Dumile’s last solo studio album, “Born Like This,” was released in 2009. His most recent album was a 2018 collaboration with the group Czarface: “Czarface Meets Metal Face.”
Dumile’s death, three years after the death of his 14-year-old son, shocked the hip-hop world. “Someone just stabbed all my chakras,” rapper Pharoahe Monch wrote on Instagram. “I’m angry. I’m hollering and I’m crying.”
“RIP to another Giant your favorite MC’s MC .. MF DOOM!! crushing news...,” producer and rapper Q-Tip wrote on social media.
Music industry executive Dante Ross, who signed KMD to its first record deal, said Dumile’s “life force was a metaphor for black men in this world. You took all the (bad things) sent your way and created beautiful art with it. Tragedy was your fuel for reinvention.”
Behind the theatrics of the mask was a technically proficient lyricist. With a monotone delivery that concealed deceptively complex lyrics and rhyme schemes, Doom evolved into a wordsmith that hip-hop’s top lyricists deeply admired. Each verse could require multiple listens to decipher the hidden or multiple meanings of words.
In an interview last year with Spin magazine, Dumile compared his songwriting to “gymnastics on paper” and achieving “triple word scores” in Scrabble.

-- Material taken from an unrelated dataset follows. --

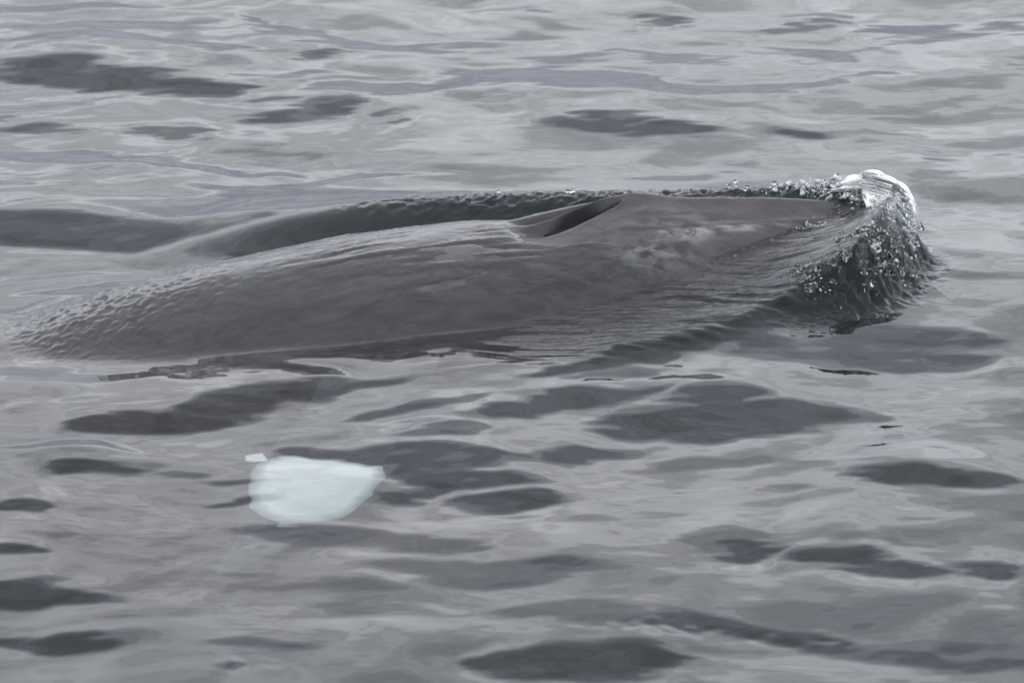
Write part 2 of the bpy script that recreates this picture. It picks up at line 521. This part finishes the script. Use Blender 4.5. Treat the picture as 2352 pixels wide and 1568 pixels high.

“How many words repeat in a bar, or two bars? How many syllables can you use that still make sense in a song?” Dumile said. “The quality of the rhyming word: phonetically, how the tone is, in the pronunciation of the word. Regardless of language ... As long as the word itself rhymes, you still get points for that word. ... How many references can you cross and still stay on topic? And still rhyme? The more complex the subject matter and wordplay is, that’s where you get your points. I’m a rhymer, so I go for points.”